Mas na Bahia, o público é generoso. Eles avaliam muito bem. E eu acho que ele não é imbatível. Acho que dificuldades existem na vida para a gente ter o prazer de superá-las.
Se você vier a ser prefeito de Salvador, o que você acha que precisa mudar? O que faria na cidade?
Precisamos devolver as cidades brasileiras aos seus habitantes, aos seus cidadãos. As cidades brasileiras cresceram demais. No último censo da década de 60, consta que 30% dos brasileiros viviam em algum tipo de cidade. Hoje, é o maior índice de urbanização do mundo, quase 90% dos brasileiros vivem em cidades. E essas cidades cresceram, incharam, superpovoaram, criaram uma região metropolitana com o poder público perdendo substância, perdendo capacidade de planejamento, se submetendo ao capital imobiliário, permitindo uma especulação imobiliária que distorceu completamente o crescimento do tecido urbano.
Então, precisamos recuperar a capacidade de planejamento da prefeitura. No caso de Salvador, é grave, porque Salvador não desfrutou muito da democracia, já que o Antônio Carlos Magalhães conseguiu manter por um tempo um regime autoritário, o que o Wagner quebrou, mas no plano municipal isso ainda não foi completamente quebrado. Então, é preciso usar os mecanismos da democracia para fortalecer a cidade, para criar uma economia saudável, para diminuir as desigualdades urbanas. O investimento na região de classe média é infinitamente maior do que o investimento onde a maioria da população mora. O miolo da cidade é completamente desordenado. Quem está fazendo intervenções estruturais é o governo do estado. O metrô até que enfim está saindo, avenidas. É preciso reestruturar essa cidade. Não adianta ficar fazendo embelezamento da Orla. Eu não critico o embelezamento, eu critico o autoritarismo com que ele foi feito. Hoje em dia, sabemos que comerciantes e moradores reclamam disso. Vai ser difícil superar isso. Estão desrespeitando a estética da cidade, uma estética antiga, barroca, que está sendo substituída por uma estética de shopping center, tendo Miami como referência.

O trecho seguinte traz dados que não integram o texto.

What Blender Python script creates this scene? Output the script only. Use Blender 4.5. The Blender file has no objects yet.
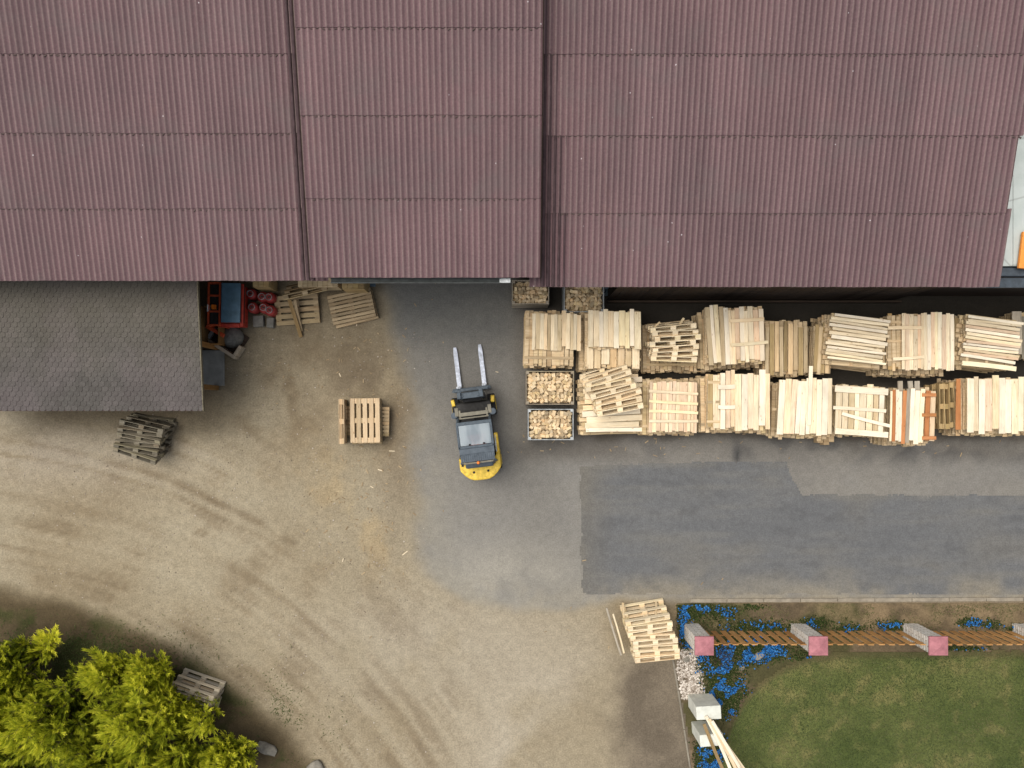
import bpy, math, random
from mathutils import Vector, Matrix, noise
RD = math.radians
rng = random.Random(11)
scene = bpy.context.scene
col = scene.collection

# ------------------------------------------------------------------ survey frame
# the site is surveyed from a drone 21.6 m up; P() turns plan pixels at a height into metres
F, H, NX, NY = 779.0, 21.6, 505.0, 415.0
def X(px, z=0.0): return (px - NX) * (H - z) / F
def Y(py, z=0.0): return -(py - NY) * (H - z) / F
def P(px, py, z=0.0): return Vector((X(px, z), Y(py, z), z))
def lin(c):
    return tuple((v/255.0/12.92 if v/255.0 <= .04045 else ((v/255.0+.055)/1.055)**2.4) for v in c)
ORD = ['zeroth','first','second','third','fourth','fifth','sixth','seventh','eighth','ninth','tenth','eleventh',
       'twelfth','thirteenth','fourteenth','fifteenth','sixteenth','seventeenth','eighteenth','nineteenth','twentieth']

# ------------------------------------------------------------------ object helpers
def tag(o, label=None, cat=None, group=None, kind=None):
    if label: o['label'] = label
    if cat: o['category'] = cat
    if group: o['group'] = group
    if kind: o['kind'] = kind
    return o
def empty(name, loc=(0,0,0), rz=0.0):
    o = bpy.data.objects.new(name, None); col.objects.link(o)
    o.empty_display_size = .2
    o.location = loc; o.rotation_euler = (0,0,rz)
    return o
def kids(o, table): return table.get(o.name, [])
def copy_tree(src, parts):
    """copy of a thing, with copies of its parts (parts: list of (part, [subparts]))"""
    c = src.copy(); col.objects.link(c)
    out = []
    for p, subs in parts:
        q = p.copy(); q.parent = c; q.matrix_parent_inverse = p.matrix_parent_inverse.copy(); col.objects.link(q)
        for s in subs:
            t = s.copy(); t.parent = q; col.objects.link(t)
    return c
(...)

Embelezar a Orla é bom, mas não é o suficiente. Vou dar um exemplo: o governo Lula, e depois a Dilma, abriram a universidade para as pessoas, com programas e cotas. Hoje há mais negros em universidades do que em toda a história do Brasil. Mas esse processo é insuficiente se a escola de base, que é a responsabilidade da prefeitura, não for de qualidade. Não é um cuidado com isso: as crianças já crescem desiguais, porque as escolas particulares da classe média têm um padrão razoável e as escolas públicas são absolutamente precárias e insuficientes. É preciso cuidar do todo. Se a prefeitura fosse um sólido, ela seria um poliedro. E todos os lados são importantes: a saúde, a educação, a mobilidade, todos. É preciso recompor a prefeitura em sua capacidade de planejar e de prestar esses serviços. O Antônio Carlos avô conseguiu fazer o autoritarismo perdurar, e acho que a minha candidatura teria como base a construção de uma Bahia democrática, com a participação de todos, com a recuperação do papel do poder publico. Eu estou muito inspirado no candidato socialista dos Estados Unidos, o Sanders. A diferença é que ele dificilmente será eleito, mas eu vou fazer uma campanha para ser eleito. Eu vou instalar um pragmatismo ancorado na utopia. Restabelecer o sonho e a ideia de futuro e traçar os passos para levar Salvador adiante.
Hoje em dia, existe uma disputa simbólica das ideias libertárias com o arcabouço fascista. Essa disputa foi muito difundida e incendiada nas redes sociais, principalmente. Com toda a sua história, e tendo morado fora do brasil, como você vê esse embate?
Acho que esse debate inflamado é uma tendência mundial. Há um certo cansaço da democracia representativa, é preciso revitalizá-la, e há uma crise econômica semelhante a 1929, não tão grave, mas muito mais profundo, já que a economia está muito mais globalizada. No plano das ideias, o que nós pensávamos que havíamos sepultado depois da Segunda Guerra Mundial, como racismo e a discriminação, está voltando. Então há uma luta de caráter mundial e que se expressa no Brasil com uma tendência, nos últimos dois anos, de uma guinada para a direita, e é preciso enfrentar isso. O fascismo já está presente na realidade brasileira, por exemplo, quando personagens ridículos passam a ser heróis de partes da população brasileira.